Gisborne grows 85 per cent of the national supply of oranges. Navels are the main crop from winter through to December with Valencia oranges the remainder of the year.
Buying
Choose fruit that smells fresh, is heavy in the hand and an even vibrant orange colour. Check that the stem end is fresh and there are no wrinkles, soft spots, mould or a fermented aroma.
Storing
Oranges can be stored in your fruit bowl in a cool part of the kitchen for a few days but the fruit is best kept in the vegetable/fruit compartment of the refrigerator.
Nutrition
One orange provides fibre, is an excellent source of vitamin C and is a good source of folate. Vitamin C is a key nutrient for iron absorption, and vitamin C and folate help reduce tiredness and fatigue, and support a healthy immune system — especially important over winter.
Using
- Orange juice and zest can be used to flavour and add moistness to baking such as HFG orange and almond cake, muffins and Madeira cake.
- For a great winter salad, peel and segment oranges, add to chopped radicchio or cubed cooked kumara, pitted black olives and fresh flat-leaf parsley.

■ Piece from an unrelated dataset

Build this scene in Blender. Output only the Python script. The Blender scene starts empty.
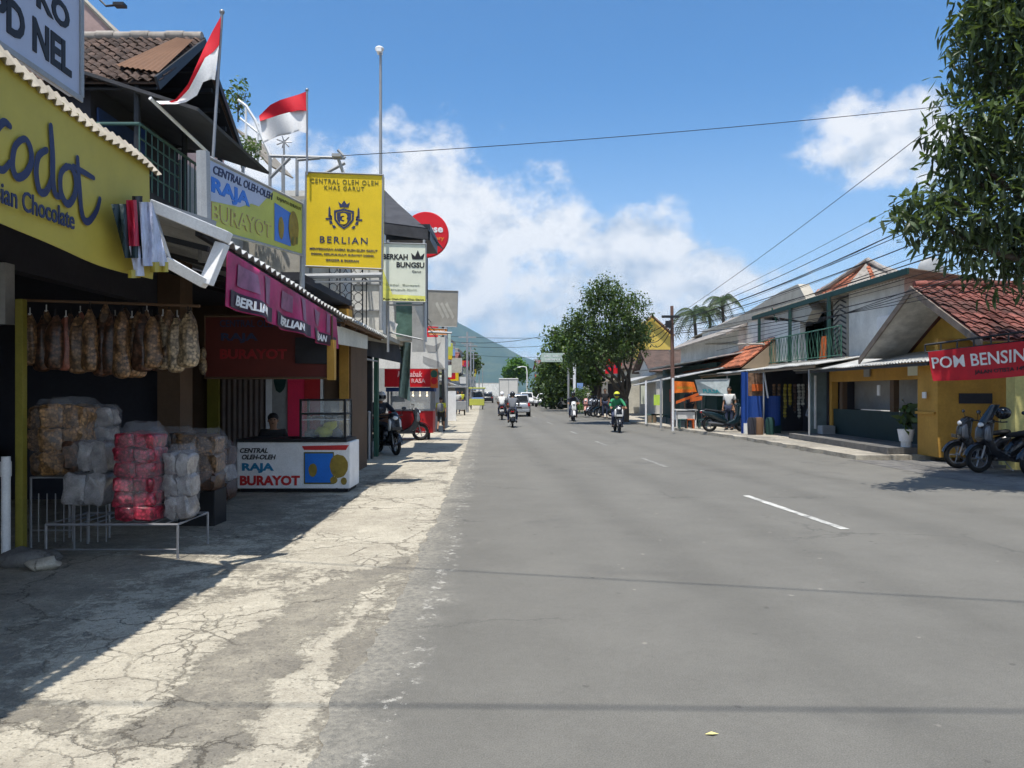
import bpy, bmesh, math, random
from mathutils import Vector as V, Matrix, noise
from mathutils.geometry import tessellate_polygon
R = random.Random(11)
sc = bpy.context.scene
C = sc.collection
PI = math.pi

# ------------------------------------------------------------------ camera, sky, sun, exposure
F_PX, HORIZON, EYE = 770.0, 392.0, 1.65
cam = bpy.data.cameras.new('camera'); co = bpy.data.objects.new('camera', cam); C.objects.link(co)
cam.sensor_fit = 'HORIZONTAL'; cam.sensor_width = 36.0; cam.lens = 36.0 * F_PX / 1024.0
cam.shift_y = (HORIZON - 384.0) / 1024.0
cam.clip_start = 0.05; cam.clip_end = 30000
co.location = (0, 0, EYE); co.rotation_euler = (math.radians(90), 0, 0)
sc.camera = co
sc.cycles.max_bounces = 6; sc.cycles.diffuse_bounces = 3; sc.cycles.glossy_bounces = 2; sc.cycles.transparent_max_bounces = 8; sc.cycles.volume_bounces = 0; sc.cycles.adaptive_threshold = 0.03
sc.view_settings.view_transform = 'Standard'; sc.view_settings.look = 'None'
sc.view_settings.gamma = 1; sc.view_settings.use_curve_mapping = False
sc.view_settings.exposure = 0.48
SHX, SHY = 0.09, 0.27                       # how far a shadow moves per metre of height
sd = V((-SHX, -SHY, 1)).normalized()
sun = bpy.data.lights.new('sun', 'SUN'); so = bpy.data.objects.new('sun', sun); C.objects.link(so)
sun.energy = 4.4; sun.angle = math.radians(0.55); sun.color = (1.0, 0.955, 0.88)
so.rotation_euler = (-sd).to_track_quat('-Z', 'Y').to_euler(); so.location = (0, 0, 60)

def build_world():
    w = bpy.data.worlds.new('World'); sc.world = w; w.use_nodes = True
    nt = w.node_tree; N = nt.nodes; L = nt.links; N.clear()
    def math_(op, a, b=None, c=None, clamp=False):
        n = N.new('ShaderNodeMath'); n.operation = op; n.use_clamp = clamp
        for i, x in enumerate((a, b, c)):
            if x is None: continue
            if isinstance(x, (int, float)): n.inputs[i].default_value = x
            else: L.new(x, n.inputs[i])
        return n.outputs[0]
    sky = N.new('ShaderNodeTexSky'); sky.sky_type = 'NISHITA'; sky.sun_disc = False
    sky.sun_elevation = math.asin(sd.z); sky.sun_rotation = math.atan2(sd.x, sd.y)
    sky.altitude = 700; sky.air_density = 1.0; sky.dust_density = 0.6; sky.ozone_density = 2.0
    tc = N.new('ShaderNodeTexCoord'); sp = N.new('ShaderNodeSeparateXYZ'); L.new(tc.outputs['Generated'], sp.inputs[0])
    dx, dy, dz = sp.outputs
    dyc = math_('MAXIMUM', dy, 0.05)
    u = math_('DIVIDE', dx, dyc); v = math_('DIVIDE', dz, dyc)
    front = math_('GREATER_THAN', dy, 0.05)
    cl = [(345,215,120,62,1),(262,165,62,52,.9),(425,190,52,46,.8),(455,245,90,60,1),(560,235,62,40,1),(610,262,85,48,1),
          (690,285,70,34,.75),(520,305,150,52,.8),(640,330,170,48,.7),(780,330,150,36,.38),(400,300,90,60,.7),
          (892,142,62,36,1.15),(928,126,42,30,1.1),(852,158,40,24,.9),(975,135,45,30,.8),(700,230,60,14,.2),(950,300,120,30,.3)]
    field = None
    for (px, py, rx, ry, s) in cl:
        a = math_('MULTIPLY', math_('SUBTRACT', u, (px - 512) / 770), 770 / rx)
        b = math_('MULTIPLY', math_('SUBTRACT', v, (392 - py) / 770), 770 / ry)
        d = math_('SQRT', math_('ADD', math_('MULTIPLY', a, a), math_('MULTIPLY', b, b)))
        f = math_('MULTIPLY', math_('SUBTRACT', 1.55, d), s)
        field = f if field is None else math_('SMOOTH_MAX', field, f, 0.25)
    def fbm(off, scale, detail, rough=.58, stretch=1.35):
        mp = N.new('ShaderNodeMapping'); L.new(tc.outputs['Generated'], mp.inputs[0])
        mp.inputs['Location'].default_value = off; mp.inputs['Scale'].default_value = (1, 1, stretch)
        n = N.new('ShaderNodeTexNoise'); n.inputs['Scale'].default_value = scale
        n.inputs['Detail'].default_value = detail; n.inputs['Roughness'].default_value = rough
        L.new(mp.outputs[0], n.inputs['Vector']); return n.outputs['Fac']
    n1 = fbm((0, 0, 0), 11, 9); n2 = fbm((0.018, 0, -0.03), 11, 6)
    nb = fbm((3, 1, 0), 4.5, 4)
    dens = math_('ADD', field, math_('MULTIPLY', math_('SUBTRACT', n1, 0.50), 3.7))
    mr = N.new('ShaderNodeMapRange'); mr.interpolation_type = 'SMOOTHSTEP'
    mr.inputs['From Min'].default_value = 0.18; mr.inputs['From Max'].default_value = 1.0; L.new(dens, mr.inputs['Value'])
    behind = N.new('ShaderNodeMapRange'); behind.inputs['From Min'].default_value = 0.42; behind.inputs['From Max'].default_value = 0.58; L.new(fbm((7, 2, 1), 3.2, 6), behind.inputs['Value'])  # unseen clouds behind the camera, added to whiten the fill light
    mask = math_('ADD', math_('MULTIPLY', mr.outputs[0], front), math_('MULTIPLY', math_('MULTIPLY', behind.outputs[0], 0.85), math_('LESS_THAN', dy, 0.05)))
    mask = math_('MULTIPLY', mask, 0.93)
    # thickness decides how grey the underside is, the offset noise picks out lit edges
    lit = math_('MULTIPLY', math_('SUBTRACT', n1, n2), 5.0)
    thick = N.new('ShaderNodeMapRange'); thick.inputs['From Min'].default_value = 0.5; thick.inputs['From Max'].default_value = 2.3
    L.new(dens, thick.inputs['Value'])
    low = N.new('ShaderNodeMapRange'); low.inputs['From Min'].default_value = 0.24; low.inputs['From Max'].default_value = 0.03; L.new(v, low.inputs['Value'])
    g = math_('ADD', math_('MULTIPLY', thick.outputs[0], math_('MULTIPLY', nb, 0.9)), math_('MULTIPLY', low.outputs[0], 0.45))
    g = math_('SUBTRACT', g, lit, clamp=True)
    mixc = N.new('ShaderNodeMix'); mixc.data_type = 'RGBA'; L.new(g, mixc.inputs[0])
    mixc.inputs[6].default_value = CLOUD_HI; mixc.inputs[7].default_value = CLOUD_LO
    # thin white veil that thickens towards the skyline
    veil = N.new('ShaderNodeMapRange'); veil.interpolation_type = 'SMOOTHERSTEP'
    veil.inputs['From Min'].default_value = 0.42; veil.inputs['From Max'].default_value = -0.03
    L.new(dz, veil.inputs['Value'])
    vm = math_('MULTIPLY', veil.outputs[0], 0.72)
    sk = N.new('ShaderNodeMix'); sk.data_type = 'RGBA'; sk.blend_type = 'MULTIPLY'; sk.inputs[0].default_value = 1
    L.new(sky.outputs[0], sk.inputs[6]); sk.inputs[7].default_value = SKY_TINT
    m0 = N.new('ShaderNodeMix'); m0.data_type = 'RGBA'; L.new(vm, m0.inputs[0]); L.new(sk.outputs[2], m0.inputs[6]); m0.inputs[7].default_value = VEIL
    m1 = N.new('ShaderNodeMix'); m1.data_type = 'RGBA'; L.new(mask, m1.inputs[0]); L.new(m0.outputs[2], m1.inputs[6]); L.new(mixc.outputs[2], m1.inputs[7])
    bg = N.new('ShaderNodeBackground'); bg.inputs[1].default_value = 0.098
    out = N.new('ShaderNodeOutputWorld'); L.new(m1.outputs[2], bg.inputs[0]); L.new(bg.outputs[0], out.inputs[0])
SKY_TINT = (0.62, 1.06, 1.34, 1)
CLOUD_HI = (7.4, 7.45, 7.6, 1); CLOUD_LO = (4.0, 4.7, 5.7, 1); VEIL = (4.6, 5.8, 7.3, 1)
build_world()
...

- Orange and fennel salad is great with pan-fried fish. Thinly slice peeled oranges and fennel. Combine with olive oil vinaigrette, some nipped fennel tops and chopped capers.
- Add a strip of orange peel when poaching quinces, apples and tamarillos or to give freshness to braised meat and game. Remove the peel easily with a vegetable peeler leaving any white parts.
- Finely chop orange zest, thyme, fresh flat-leaf parsley, rosemary, crushed garlic and blend with olive oil, black pepper for barbecued or roasted lamb, osso bucco or fish stew.
Did you know? The first oranges in New Zealand were planted in Kerikeri by early settler Charlotte Kemp in 1819.